• **Exercise directions**: Transcribe the material below exactly as it appears.

• **Available data**:
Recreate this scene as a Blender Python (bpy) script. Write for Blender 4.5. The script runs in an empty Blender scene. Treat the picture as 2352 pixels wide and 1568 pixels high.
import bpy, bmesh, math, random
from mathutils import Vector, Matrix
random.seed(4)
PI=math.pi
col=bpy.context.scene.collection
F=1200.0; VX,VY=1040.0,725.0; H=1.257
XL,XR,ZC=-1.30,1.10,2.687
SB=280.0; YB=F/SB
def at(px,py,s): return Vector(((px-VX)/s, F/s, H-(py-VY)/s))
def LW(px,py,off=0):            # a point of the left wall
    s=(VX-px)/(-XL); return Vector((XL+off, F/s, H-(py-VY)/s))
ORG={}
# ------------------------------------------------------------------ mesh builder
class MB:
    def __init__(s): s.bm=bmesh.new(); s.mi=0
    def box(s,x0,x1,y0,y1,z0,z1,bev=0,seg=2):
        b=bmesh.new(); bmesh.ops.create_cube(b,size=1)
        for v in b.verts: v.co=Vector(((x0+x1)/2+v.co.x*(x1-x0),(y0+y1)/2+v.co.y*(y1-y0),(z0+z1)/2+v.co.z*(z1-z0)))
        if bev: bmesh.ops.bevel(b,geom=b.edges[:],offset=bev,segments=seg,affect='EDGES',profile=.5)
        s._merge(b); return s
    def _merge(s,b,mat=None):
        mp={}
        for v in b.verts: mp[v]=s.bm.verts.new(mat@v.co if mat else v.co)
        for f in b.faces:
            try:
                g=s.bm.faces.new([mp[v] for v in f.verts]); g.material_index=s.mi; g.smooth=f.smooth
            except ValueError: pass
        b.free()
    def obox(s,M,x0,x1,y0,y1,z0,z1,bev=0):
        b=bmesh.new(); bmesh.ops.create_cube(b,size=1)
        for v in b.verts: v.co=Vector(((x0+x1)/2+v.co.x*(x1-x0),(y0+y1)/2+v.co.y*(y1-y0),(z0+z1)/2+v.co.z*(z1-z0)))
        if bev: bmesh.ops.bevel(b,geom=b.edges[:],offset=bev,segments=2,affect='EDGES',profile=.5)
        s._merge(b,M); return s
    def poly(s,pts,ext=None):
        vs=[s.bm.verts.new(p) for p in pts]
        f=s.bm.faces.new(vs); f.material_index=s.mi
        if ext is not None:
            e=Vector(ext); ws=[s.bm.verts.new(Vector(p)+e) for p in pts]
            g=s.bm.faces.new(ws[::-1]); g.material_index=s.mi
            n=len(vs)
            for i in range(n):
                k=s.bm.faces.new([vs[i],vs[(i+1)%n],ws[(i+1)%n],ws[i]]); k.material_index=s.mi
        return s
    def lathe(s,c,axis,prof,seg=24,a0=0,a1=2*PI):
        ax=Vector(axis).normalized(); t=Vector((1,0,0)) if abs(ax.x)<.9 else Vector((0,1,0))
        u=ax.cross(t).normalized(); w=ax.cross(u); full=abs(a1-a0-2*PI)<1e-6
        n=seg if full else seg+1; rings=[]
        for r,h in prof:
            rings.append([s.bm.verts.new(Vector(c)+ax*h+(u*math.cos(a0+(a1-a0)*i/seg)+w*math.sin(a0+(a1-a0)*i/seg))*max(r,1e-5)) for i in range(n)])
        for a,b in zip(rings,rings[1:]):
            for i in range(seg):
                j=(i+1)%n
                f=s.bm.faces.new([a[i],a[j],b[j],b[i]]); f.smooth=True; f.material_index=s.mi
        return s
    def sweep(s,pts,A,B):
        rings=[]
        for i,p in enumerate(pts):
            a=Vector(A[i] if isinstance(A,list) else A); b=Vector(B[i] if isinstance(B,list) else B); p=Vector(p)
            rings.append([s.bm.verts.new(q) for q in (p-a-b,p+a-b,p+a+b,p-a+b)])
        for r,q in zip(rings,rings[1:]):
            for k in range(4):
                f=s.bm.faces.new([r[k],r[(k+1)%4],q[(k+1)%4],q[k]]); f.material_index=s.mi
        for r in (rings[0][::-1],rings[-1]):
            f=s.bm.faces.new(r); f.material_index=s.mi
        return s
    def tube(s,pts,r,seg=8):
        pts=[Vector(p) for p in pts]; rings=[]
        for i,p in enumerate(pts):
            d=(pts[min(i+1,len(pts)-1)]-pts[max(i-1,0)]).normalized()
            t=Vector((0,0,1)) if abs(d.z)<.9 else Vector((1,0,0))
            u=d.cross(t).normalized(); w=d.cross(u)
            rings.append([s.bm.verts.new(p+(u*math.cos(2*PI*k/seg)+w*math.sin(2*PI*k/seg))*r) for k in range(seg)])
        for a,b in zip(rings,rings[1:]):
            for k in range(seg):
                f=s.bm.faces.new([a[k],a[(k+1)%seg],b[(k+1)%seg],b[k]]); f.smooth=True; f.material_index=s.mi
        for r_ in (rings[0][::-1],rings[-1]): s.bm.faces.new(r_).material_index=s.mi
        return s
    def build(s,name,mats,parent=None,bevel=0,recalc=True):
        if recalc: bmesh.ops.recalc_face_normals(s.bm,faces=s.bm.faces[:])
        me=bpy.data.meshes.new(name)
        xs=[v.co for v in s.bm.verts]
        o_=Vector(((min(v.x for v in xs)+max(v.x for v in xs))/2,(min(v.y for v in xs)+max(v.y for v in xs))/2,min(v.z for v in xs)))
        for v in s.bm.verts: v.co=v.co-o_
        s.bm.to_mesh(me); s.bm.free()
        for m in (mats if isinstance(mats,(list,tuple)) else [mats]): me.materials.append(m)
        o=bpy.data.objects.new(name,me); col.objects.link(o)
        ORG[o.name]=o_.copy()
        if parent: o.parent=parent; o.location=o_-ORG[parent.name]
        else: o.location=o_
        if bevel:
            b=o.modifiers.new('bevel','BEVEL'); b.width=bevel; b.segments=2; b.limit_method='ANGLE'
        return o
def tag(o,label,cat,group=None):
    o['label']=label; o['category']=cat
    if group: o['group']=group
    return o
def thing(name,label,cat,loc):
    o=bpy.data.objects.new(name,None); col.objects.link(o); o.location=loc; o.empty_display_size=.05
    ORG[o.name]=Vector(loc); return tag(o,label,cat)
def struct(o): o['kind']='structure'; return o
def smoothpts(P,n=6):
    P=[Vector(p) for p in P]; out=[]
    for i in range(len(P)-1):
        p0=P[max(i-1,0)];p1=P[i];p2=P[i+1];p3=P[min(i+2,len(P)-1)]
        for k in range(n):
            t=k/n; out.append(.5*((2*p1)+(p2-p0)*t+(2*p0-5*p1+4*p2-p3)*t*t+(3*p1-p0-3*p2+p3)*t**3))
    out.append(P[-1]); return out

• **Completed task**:
Recreate this scene as a Blender Python (bpy) script. Write for Blender 4.5. The script runs in an empty Blender scene. Treat the picture as 2352 pixels wide and 1568 pixels high.
import bpy, bmesh, math, random
from mathutils import Vector, Matrix
random.seed(4)
PI=math.pi
col=bpy.context.scene.collection
F=1200.0; VX,VY=1040.0,725.0; H=1.257
XL,XR,ZC=-1.30,1.10,2.687
SB=280.0; YB=F/SB
def at(px,py,s): return Vector(((px-VX)/s, F/s, H-(py-VY)/s))
def LW(px,py,off=0):            # a point of the left wall
    s=(VX-px)/(-XL); return Vector((XL+off, F/s, H-(py-VY)/s))
ORG={}
# ------------------------------------------------------------------ mesh builder
class MB:
    def __init__(s): s.bm=bmesh.new(); s.mi=0
    def box(s,x0,x1,y0,y1,z0,z1,bev=0,seg=2):
        b=bmesh.new(); bmesh.ops.create_cube(b,size=1)
        for v in b.verts: v.co=Vector(((x0+x1)/2+v.co.x*(x1-x0),(y0+y1)/2+v.co.y*(y1-y0),(z0+z1)/2+v.co.z*(z1-z0)))
        if bev: bmesh.ops.bevel(b,geom=b.edges[:],offset=bev,segments=seg,affect='EDGES',profile=.5)
        s._merge(b); return s
    def _merge(s,b,mat=None):
        mp={}
        for v in b.verts: mp[v]=s.bm.verts.new(mat@v.co if mat else v.co)
        for f in b.faces:
            try:
                g=s.bm.faces.new([mp[v] for v in f.verts]); g.material_index=s.mi; g.smooth=f.smooth
            except ValueError: pass
        b.free()
    def obox(s,M,x0,x1,y0,y1,z0,z1,bev=0):
        b=bmesh.new(); bmesh.ops.create_cube(b,size=1)
        for v in b.verts: v.co=Vector(((x0+x1)/2+v.co.x*(x1-x0),(y0+y1)/2+v.co.y*(y1-y0),(z0+z1)/2+v.co.z*(z1-z0)))
        if bev: bmesh.ops.bevel(b,geom=b.edges[:],offset=bev,segments=2,affect='EDGES',profile=.5)
        s._merge(b,M); return s
    def poly(s,pts,ext=None):
        vs=[s.bm.verts.new(p) for p in pts]
        f=s.bm.faces.new(vs); f.material_index=s.mi
        if ext is not None:
            e=Vector(ext); ws=[s.bm.verts.new(Vector(p)+e) for p in pts]
            g=s.bm.faces.new(ws[::-1]); g.material_index=s.mi
            n=len(vs)
            for i in range(n):
                k=s.bm.faces.new([vs[i],vs[(i+1)%n],ws[(i+1)%n],ws[i]]); k.material_index=s.mi
        return s
    def lathe(s,c,axis,prof,seg=24,a0=0,a1=2*PI):
        ax=Vector(axis).normalized(); t=Vector((1,0,0)) if abs(ax.x)<.9 else Vector((0,1,0))
        u=ax.cross(t).normalized(); w=ax.cross(u); full=abs(a1-a0-2*PI)<1e-6
        n=seg if full else seg+1; rings=[]
        for r,h in prof:
            rings.append([s.bm.verts.new(Vector(c)+ax*h+(u*math.cos(a0+(a1-a0)*i/seg)+w*math.sin(a0+(a1-a0)*i/seg))*max(r,1e-5)) for i in range(n)])
        for a,b in zip(rings,rings[1:]):
            for i in range(seg):
                j=(i+1)%n
                f=s.bm.faces.new([a[i],a[j],b[j],b[i]]); f.smooth=True; f.material_index=s.mi
        return s
    def sweep(s,pts,A,B):
        rings=[]
        for i,p in enumerate(pts):
            a=Vector(A[i] if isinstance(A,list) else A); b=Vector(B[i] if isinstance(B,list) else B); p=Vector(p)
            rings.append([s.bm.verts.new(q) for q in (p-a-b,p+a-b,p+a+b,p-a+b)])
        for r,q in zip(rings,rings[1:]):
            for k in range(4):
                f=s.bm.faces.new([r[k],r[(k+1)%4],q[(k+1)%4],q[k]]); f.material_index=s.mi
        for r in (rings[0][::-1],rings[-1]):
            f=s.bm.faces.new(r); f.material_index=s.mi
        return s
    def tube(s,pts,r,seg=8):
        pts=[Vector(p) for p in pts]; rings=[]
        for i,p in enumerate(pts):
            d=(pts[min(i+1,len(pts)-1)]-pts[max(i-1,0)]).normalized()
            t=Vector((0,0,1)) if abs(d.z)<.9 else Vector((1,0,0))
            u=d.cross(t).normalized(); w=d.cross(u)
            rings.append([s.bm.verts.new(p+(u*math.cos(2*PI*k/seg)+w*math.sin(2*PI*k/seg))*r) for k in range(seg)])
        for a,b in zip(rings,rings[1:]):
            for k in range(seg):
                f=s.bm.faces.new([a[k],a[(k+1)%seg],b[(k+1)%seg],b[k]]); f.smooth=True; f.material_index=s.mi
        for r_ in (rings[0][::-1],rings[-1]): s.bm.faces.new(r_).material_index=s.mi
        return s
    def build(s,name,mats,parent=None,bevel=0,recalc=True):
        if recalc: bmesh.ops.recalc_face_normals(s.bm,faces=s.bm.faces[:])
        me=bpy.data.meshes.new(name)
        xs=[v.co for v in s.bm.verts]
        o_=Vector(((min(v.x for v in xs)+max(v.x for v in xs))/2,(min(v.y for v in xs)+max(v.y for v in xs))/2,min(v.z for v in xs)))
        for v in s.bm.verts: v.co=v.co-o_
        s.bm.to_mesh(me); s.bm.free()
        for m in (mats if isinstance(mats,(list,tuple)) else [mats]): me.materials.append(m)
        o=bpy.data.objects.new(name,me); col.objects.link(o)
        ORG[o.name]=o_.copy()
        if parent: o.parent=parent; o.location=o_-ORG[parent.name]
        else: o.location=o_
        if bevel:
            b=o.modifiers.new('bevel','BEVEL'); b.width=bevel; b.segments=2; b.limit_method='ANGLE'
        return o
def tag(o,label,cat,group=None):
    o['label']=label; o['category']=cat
    if group: o['group']=group
    return o
def thing(name,label,cat,loc):
    o=bpy.data.objects.new(name,None); col.objects.link(o); o.location=loc; o.empty_display_size=.05
    ORG[o.name]=Vector(loc); return tag(o,label,cat)
def struct(o): o['kind']='structure'; return o
def smoothpts(P,n=6):
    P=[Vector(p) for p in P]; out=[]
    for i in range(len(P)-1):
        p0=P[max(i-1,0)];p1=P[i];p2=P[i+1];p3=P[min(i+2,len(P)-1)]
        for k in range(n):
            t=k/n; out.append(.5*((2*p1)+(p2-p0)*t+(2*p0-5*p1+4*p2-p3)*t*t+(3*p1-p0-3*p2+p3)*t**3))
    out.append(P[-1]); return out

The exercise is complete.